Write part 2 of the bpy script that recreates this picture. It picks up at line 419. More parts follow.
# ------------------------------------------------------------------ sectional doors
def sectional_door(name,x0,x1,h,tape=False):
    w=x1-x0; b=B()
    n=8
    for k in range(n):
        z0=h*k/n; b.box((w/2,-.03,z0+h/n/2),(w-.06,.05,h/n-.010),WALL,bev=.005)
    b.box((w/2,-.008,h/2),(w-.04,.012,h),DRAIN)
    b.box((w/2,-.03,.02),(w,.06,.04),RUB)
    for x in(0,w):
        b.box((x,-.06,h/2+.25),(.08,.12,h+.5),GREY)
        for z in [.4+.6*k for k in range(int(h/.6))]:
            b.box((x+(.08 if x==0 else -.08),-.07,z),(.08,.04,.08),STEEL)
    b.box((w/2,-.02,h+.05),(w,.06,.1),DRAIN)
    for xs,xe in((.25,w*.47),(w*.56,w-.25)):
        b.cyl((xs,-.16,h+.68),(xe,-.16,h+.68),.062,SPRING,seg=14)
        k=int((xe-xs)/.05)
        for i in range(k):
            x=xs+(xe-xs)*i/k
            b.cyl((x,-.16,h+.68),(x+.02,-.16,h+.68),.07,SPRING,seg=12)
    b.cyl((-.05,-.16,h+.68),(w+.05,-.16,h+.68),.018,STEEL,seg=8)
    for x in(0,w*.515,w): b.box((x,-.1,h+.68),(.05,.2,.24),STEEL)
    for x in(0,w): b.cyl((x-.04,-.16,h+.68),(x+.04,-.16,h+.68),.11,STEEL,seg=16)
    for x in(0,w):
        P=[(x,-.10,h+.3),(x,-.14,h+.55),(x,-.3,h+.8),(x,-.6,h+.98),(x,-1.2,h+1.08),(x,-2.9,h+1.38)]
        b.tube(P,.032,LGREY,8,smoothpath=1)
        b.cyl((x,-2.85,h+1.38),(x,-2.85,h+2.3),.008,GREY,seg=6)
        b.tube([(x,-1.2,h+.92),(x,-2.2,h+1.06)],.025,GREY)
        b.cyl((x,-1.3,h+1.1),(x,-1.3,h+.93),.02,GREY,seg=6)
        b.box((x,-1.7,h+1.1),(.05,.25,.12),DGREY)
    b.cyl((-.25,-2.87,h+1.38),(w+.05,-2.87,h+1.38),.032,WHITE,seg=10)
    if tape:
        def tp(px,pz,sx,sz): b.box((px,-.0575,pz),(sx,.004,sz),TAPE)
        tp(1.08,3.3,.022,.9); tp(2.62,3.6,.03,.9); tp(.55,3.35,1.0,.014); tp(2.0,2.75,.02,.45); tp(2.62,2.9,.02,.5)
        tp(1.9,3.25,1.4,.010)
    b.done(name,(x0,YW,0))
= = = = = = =
◆ **What is being asked**:
Transcribe the full listing above without leaving anything out.

◆ **Answer in full**:
Write part 2 of the bpy script that recreates this picture. It picks up at line 419. More parts follow.
# ------------------------------------------------------------------ sectional doors
def sectional_door(name,x0,x1,h,tape=False):
    w=x1-x0; b=B()
    n=8
    for k in range(n):
        z0=h*k/n; b.box((w/2,-.03,z0+h/n/2),(w-.06,.05,h/n-.010),WALL,bev=.005)
    b.box((w/2,-.008,h/2),(w-.04,.012,h),DRAIN)
    b.box((w/2,-.03,.02),(w,.06,.04),RUB)
    for x in(0,w):
        b.box((x,-.06,h/2+.25),(.08,.12,h+.5),GREY)
        for z in [.4+.6*k for k in range(int(h/.6))]:
            b.box((x+(.08 if x==0 else -.08),-.07,z),(.08,.04,.08),STEEL)
    b.box((w/2,-.02,h+.05),(w,.06,.1),DRAIN)
    for xs,xe in((.25,w*.47),(w*.56,w-.25)):
        b.cyl((xs,-.16,h+.68),(xe,-.16,h+.68),.062,SPRING,seg=14)
        k=int((xe-xs)/.05)
        for i in range(k):
            x=xs+(xe-xs)*i/k
            b.cyl((x,-.16,h+.68),(x+.02,-.16,h+.68),.07,SPRING,seg=12)
    b.cyl((-.05,-.16,h+.68),(w+.05,-.16,h+.68),.018,STEEL,seg=8)
    for x in(0,w*.515,w): b.box((x,-.1,h+.68),(.05,.2,.24),STEEL)
    for x in(0,w): b.cyl((x-.04,-.16,h+.68),(x+.04,-.16,h+.68),.11,STEEL,seg=16)
    for x in(0,w):
        P=[(x,-.10,h+.3),(x,-.14,h+.55),(x,-.3,h+.8),(x,-.6,h+.98),(x,-1.2,h+1.08),(x,-2.9,h+1.38)]
        b.tube(P,.032,LGREY,8,smoothpath=1)
        b.cyl((x,-2.85,h+1.38),(x,-2.85,h+2.3),.008,GREY,seg=6)
        b.tube([(x,-1.2,h+.92),(x,-2.2,h+1.06)],.025,GREY)
        b.cyl((x,-1.3,h+1.1),(x,-1.3,h+.93),.02,GREY,seg=6)
        b.box((x,-1.7,h+1.1),(.05,.25,.12),DGREY)
    b.cyl((-.25,-2.87,h+1.38),(w+.05,-2.87,h+1.38),.032,WHITE,seg=10)
    if tape:
        def tp(px,pz,sx,sz): b.box((px,-.0575,pz),(sx,.004,sz),TAPE)
        tp(1.08,3.3,.022,.9); tp(2.62,3.6,.03,.9); tp(.55,3.35,1.0,.014); tp(2.0,2.75,.02,.45); tp(2.62,2.9,.02,.5)
        tp(1.9,3.25,1.4,.010)
    b.done(name,(x0,YW,0))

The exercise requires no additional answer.